Lacking any definition or clarity in plot and lacking insightfulness towards its subject matter (climate change), Geostorm operates only as another exhibition for Butler's action star 'skills' - and it's embarrassing even by his standards. He surely has another mindless action picture in the pipeline and it won't dent his career too much but some effort would have been appreciated. When he's not looking smug or racing around a preposterous space station, he's... well, I'm not sure what he's doing to be honest. How he was ever the one qualified to oversee this 'Dutchboy' experiment escapes me, likely because the script was cutting corners and dodging the need to explain anything that happens.

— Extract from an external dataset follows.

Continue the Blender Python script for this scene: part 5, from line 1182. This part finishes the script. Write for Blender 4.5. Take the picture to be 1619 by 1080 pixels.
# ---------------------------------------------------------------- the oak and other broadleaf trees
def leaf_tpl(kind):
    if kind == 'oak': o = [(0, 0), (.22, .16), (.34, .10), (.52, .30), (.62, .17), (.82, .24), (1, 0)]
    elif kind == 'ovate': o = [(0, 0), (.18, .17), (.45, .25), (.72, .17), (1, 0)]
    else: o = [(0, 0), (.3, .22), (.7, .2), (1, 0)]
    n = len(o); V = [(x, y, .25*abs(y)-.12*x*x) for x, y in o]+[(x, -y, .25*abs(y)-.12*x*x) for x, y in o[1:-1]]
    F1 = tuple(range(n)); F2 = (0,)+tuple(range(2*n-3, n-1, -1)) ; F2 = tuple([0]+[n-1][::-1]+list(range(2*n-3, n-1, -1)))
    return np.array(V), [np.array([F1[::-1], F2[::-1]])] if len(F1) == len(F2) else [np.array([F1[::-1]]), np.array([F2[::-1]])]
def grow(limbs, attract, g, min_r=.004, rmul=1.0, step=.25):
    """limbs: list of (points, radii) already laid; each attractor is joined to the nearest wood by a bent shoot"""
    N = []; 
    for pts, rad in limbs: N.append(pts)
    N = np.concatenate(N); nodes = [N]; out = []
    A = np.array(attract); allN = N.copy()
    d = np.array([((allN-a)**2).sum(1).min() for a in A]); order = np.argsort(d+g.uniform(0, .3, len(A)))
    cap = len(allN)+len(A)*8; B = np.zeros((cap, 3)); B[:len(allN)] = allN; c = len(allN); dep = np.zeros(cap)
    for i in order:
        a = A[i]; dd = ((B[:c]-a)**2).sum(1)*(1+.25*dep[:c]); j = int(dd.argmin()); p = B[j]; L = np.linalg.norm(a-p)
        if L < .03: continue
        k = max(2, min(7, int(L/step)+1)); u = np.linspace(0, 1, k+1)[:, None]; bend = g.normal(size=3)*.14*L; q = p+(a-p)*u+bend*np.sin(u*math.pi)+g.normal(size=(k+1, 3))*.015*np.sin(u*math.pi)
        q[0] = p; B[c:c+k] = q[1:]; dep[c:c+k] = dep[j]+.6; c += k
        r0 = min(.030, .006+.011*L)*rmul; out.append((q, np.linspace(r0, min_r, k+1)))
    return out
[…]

Unconvinced of Jim Sturgess' leading man credentials anyway, this is not the type of film he should be leading if push came to shove. He looks lifeless at times, although his relationship with Jake's daughter, played by Tabitha Bateman, is more convincing than the one with her on-screen father; Bateman is pretty poor herself with some contrived emotion; while Abbie Cornish provides a laboured performance as the kick-ass female the film fights to make her out to be.

Zazie Beetz is promising but her attempt at comedy feels forced and unnatural; Robert Sheehan, an actor of fine talent, performs with a horrendous, unrecognisable accent; Andy Garcia is force-fed some woeful one-liners that could be lifted from anyone 'save the President from this uncontrollable threat' movie; and Ed Harris performs with the least amount of subtlety you've seen in your life. These poor performances should probably be attributed more to the script that pushes all these actors into an inescapable corner - but they took on the project, so they take on the brunt of these issues. 

Geostorm is a car crash of a film. An unmitigated disaster of the dullest. You owe it to yourself, your friends and your family to warn them about the soul-destroying Geostorm. It is your moral duty to prevent those you know and love from subjecting themselves to this abysmal excuse of a film. It could have been a so-bad-its-good flick, frothy and disposable, but instead it commits every film-making sin in the book and crushes your film-loving soul in the process.

Oh, and it ends on a narration as god-awful as the opening narration.

☆☆
(1/10) 

Summary: It is your moral duty as an upstanding citizen of this fine world to prevent those you know and love from subjecting themselves to the abysmal, mind-numbing and soul-destroying Geostorm. Worst film of the year? Very probably.